2012 Lecturer | Dr. Henry Janzen
About the Lecturer
Henry Janzen is a research scientist in soil biochemistry with Agriculture and Agri-Food Canada at Lethbridge, Alberta. He has studied the flows of carbon and nitrogen in agricultural ecosystems, especially their links to global cycles and long-term changes in the biosphere. An important focus has been finding ways of storing more carbon and reducing greenhouse gas emissions in these ecosystems as a way of mitigating climate change.
In this work, he has been active in various national and international ventures, including assignments with the Intergovernmental Panel on Climate Change (IPCC). More recently, he has expanded this perspective to encompass also related issues such as food security and other benefits derived from land. Henry is a Fellow of the Canadian Society of Soil Science and a Fellow of the Soil Science Society of America.
Henry was the lead author of the seminal article “Global Prospects Rooted in Soil Science” (Soil Sci. Soc. Am. J. 75:1–8, 2011). From the abstract: The biosphere, our fragile and exquisite home, is changing abruptly and irrevocably, largely from human interference. Most or all of the coming stresses have links to the land, so finding hopeful outcomes depend on wide and deep understanding of soils.
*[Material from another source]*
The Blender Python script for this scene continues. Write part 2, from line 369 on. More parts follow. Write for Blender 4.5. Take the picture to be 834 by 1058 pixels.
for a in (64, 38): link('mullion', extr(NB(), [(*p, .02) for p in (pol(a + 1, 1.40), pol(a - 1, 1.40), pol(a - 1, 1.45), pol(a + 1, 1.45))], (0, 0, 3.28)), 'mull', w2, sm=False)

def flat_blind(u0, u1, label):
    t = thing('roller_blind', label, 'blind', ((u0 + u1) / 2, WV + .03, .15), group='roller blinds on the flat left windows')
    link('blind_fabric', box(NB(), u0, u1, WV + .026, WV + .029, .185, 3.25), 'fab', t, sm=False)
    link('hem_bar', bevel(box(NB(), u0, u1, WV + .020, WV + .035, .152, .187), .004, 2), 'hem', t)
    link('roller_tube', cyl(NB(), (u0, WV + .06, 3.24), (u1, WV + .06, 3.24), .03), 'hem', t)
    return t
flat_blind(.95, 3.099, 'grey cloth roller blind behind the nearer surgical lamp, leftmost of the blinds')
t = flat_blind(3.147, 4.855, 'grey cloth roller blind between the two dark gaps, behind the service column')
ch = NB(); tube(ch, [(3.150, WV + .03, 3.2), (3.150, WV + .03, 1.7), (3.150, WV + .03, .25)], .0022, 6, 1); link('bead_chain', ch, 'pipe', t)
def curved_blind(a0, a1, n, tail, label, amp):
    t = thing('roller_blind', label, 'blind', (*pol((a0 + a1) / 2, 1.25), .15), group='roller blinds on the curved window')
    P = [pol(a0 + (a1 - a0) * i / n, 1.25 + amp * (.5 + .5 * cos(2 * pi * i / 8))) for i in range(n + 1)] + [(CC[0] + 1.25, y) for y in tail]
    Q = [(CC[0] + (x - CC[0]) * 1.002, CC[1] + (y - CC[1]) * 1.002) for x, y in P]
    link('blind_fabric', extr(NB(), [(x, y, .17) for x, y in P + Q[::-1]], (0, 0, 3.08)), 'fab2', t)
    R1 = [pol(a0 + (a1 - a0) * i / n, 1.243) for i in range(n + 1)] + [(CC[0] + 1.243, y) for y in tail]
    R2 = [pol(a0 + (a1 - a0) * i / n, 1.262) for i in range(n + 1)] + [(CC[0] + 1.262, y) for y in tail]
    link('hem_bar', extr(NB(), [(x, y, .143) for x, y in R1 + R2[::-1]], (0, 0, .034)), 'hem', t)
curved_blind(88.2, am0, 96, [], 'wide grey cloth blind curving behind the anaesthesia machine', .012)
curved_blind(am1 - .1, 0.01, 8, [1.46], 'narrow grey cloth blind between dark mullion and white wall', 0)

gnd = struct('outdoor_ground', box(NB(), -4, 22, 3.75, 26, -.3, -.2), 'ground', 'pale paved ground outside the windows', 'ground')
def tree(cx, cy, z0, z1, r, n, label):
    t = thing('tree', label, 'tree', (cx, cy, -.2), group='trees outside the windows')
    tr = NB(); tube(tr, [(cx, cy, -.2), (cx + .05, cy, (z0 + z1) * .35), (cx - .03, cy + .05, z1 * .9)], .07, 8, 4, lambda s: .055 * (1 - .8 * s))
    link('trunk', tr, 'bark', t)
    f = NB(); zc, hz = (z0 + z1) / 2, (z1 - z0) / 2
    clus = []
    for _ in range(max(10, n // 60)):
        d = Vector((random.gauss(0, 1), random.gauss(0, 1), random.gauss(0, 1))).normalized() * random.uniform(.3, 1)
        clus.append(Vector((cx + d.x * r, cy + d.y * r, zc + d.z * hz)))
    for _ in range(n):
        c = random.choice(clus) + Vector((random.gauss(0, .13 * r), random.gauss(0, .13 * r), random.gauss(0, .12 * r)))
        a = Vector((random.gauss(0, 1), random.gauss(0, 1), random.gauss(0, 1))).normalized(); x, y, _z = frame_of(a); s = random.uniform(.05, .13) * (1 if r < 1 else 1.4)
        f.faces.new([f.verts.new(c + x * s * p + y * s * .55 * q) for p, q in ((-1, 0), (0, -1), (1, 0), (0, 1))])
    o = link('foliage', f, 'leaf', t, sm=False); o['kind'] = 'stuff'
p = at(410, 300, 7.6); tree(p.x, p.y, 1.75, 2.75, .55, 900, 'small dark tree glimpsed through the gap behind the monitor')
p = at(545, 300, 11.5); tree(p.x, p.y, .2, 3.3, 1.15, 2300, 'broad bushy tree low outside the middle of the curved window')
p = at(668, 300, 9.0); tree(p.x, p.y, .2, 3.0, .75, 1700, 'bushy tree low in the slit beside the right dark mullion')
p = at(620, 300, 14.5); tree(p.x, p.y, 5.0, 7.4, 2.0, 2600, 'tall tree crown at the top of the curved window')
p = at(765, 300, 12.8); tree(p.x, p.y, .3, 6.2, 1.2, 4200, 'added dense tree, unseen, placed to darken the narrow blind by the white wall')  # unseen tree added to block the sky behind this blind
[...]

In this review, we pose eight urgent issues confronting humanity in coming decades: demands for food, water, nutrients, and energy; and challenges of climate change, biodiversity, “waste” reuse, and global equity. We then suggest some steps soil scientists might take to address these questions: a refocusing of research, a broadening of vision, a renewed enticement of emerging scientists, and more lucid telling of past successes and future prospects.
The questions posed and responses posited are incomplete and not yet fully refined. But the conversations they elicit may help direct soil science toward greater relevance in preserving our fragile home on this changing planet.